Can somebody please explain?


Did someone say taxes? :)

Negative income tax is where you not only pay nothing in income taxes, but also receive money from the IRS. This is literally the IRS (or treasury, but whatever) giving you money based on your 1040. This is most often the case with the earned income tax credit, but can be seen in other situations as well (business losses, college credits, etc.)

Let's be simple here and say I make $20,000, the tax rate is 10%, and I get a deduction of $10K, and I had $1400 withheld from my paychecks.
This makes my taxable income (which is what income tax is based) $10K. ($20K - $10K). My tax is 10% of $10K, which is $1,000. I paid in $1400, so my refund is $400. This is not negative income tax, as I paid in $1000.

Similarly, negative income tax receipiants generally have $0 taxable income, and have some tax credit that gives them free money. This, is not the same as those with $0 taxable income, and only get back the money they paid in.

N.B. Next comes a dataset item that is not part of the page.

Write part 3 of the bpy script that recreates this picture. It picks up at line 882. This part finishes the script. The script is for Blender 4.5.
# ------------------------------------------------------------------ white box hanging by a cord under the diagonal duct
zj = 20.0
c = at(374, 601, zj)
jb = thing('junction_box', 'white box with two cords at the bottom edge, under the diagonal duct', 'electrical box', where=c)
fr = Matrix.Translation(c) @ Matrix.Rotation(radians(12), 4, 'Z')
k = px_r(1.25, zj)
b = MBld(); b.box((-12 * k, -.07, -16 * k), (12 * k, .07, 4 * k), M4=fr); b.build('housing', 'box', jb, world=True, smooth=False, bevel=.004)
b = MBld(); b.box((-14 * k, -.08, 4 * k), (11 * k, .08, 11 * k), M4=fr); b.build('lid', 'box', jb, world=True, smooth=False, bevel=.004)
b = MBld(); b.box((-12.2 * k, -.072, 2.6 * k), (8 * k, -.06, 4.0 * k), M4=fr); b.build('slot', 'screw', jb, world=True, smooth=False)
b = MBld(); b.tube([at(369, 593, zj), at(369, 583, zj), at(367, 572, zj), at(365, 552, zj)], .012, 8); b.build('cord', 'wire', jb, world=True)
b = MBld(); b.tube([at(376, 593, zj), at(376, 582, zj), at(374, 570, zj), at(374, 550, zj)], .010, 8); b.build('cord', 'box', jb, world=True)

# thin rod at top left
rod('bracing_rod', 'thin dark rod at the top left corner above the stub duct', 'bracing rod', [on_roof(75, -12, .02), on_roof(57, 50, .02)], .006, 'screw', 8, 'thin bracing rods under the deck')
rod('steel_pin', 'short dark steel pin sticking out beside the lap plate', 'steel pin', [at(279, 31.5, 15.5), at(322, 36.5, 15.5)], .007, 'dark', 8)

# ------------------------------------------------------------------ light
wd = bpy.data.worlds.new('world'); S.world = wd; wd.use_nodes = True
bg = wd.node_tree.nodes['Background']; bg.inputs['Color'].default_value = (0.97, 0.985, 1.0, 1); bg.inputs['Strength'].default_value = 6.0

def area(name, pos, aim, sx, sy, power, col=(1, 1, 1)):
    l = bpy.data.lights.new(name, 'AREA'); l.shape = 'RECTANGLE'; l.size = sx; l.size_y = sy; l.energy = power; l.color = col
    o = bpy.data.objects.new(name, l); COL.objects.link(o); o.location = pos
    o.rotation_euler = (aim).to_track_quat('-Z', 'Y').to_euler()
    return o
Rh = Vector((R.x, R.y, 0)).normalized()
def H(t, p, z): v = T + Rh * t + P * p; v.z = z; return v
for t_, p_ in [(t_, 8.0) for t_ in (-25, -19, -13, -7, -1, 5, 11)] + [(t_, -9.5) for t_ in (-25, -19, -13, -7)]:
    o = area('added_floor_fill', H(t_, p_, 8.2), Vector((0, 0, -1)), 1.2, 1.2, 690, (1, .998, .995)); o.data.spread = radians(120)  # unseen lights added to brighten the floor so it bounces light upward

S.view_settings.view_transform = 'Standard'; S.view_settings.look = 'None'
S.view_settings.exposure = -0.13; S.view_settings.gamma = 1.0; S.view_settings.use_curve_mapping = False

Welfare, works similar to the negative income tax, but it is based on more direct factors, like income and liabilities. The two often overlap, but the major difference is one is "run" by the IRS, while the other is run by HHS, and they have different criteria to get money.
Taxes are more "if you meet the criteria, you get the credit, which may yeild a negative tax liability".
Welfare is more "if you need aid, you get aid".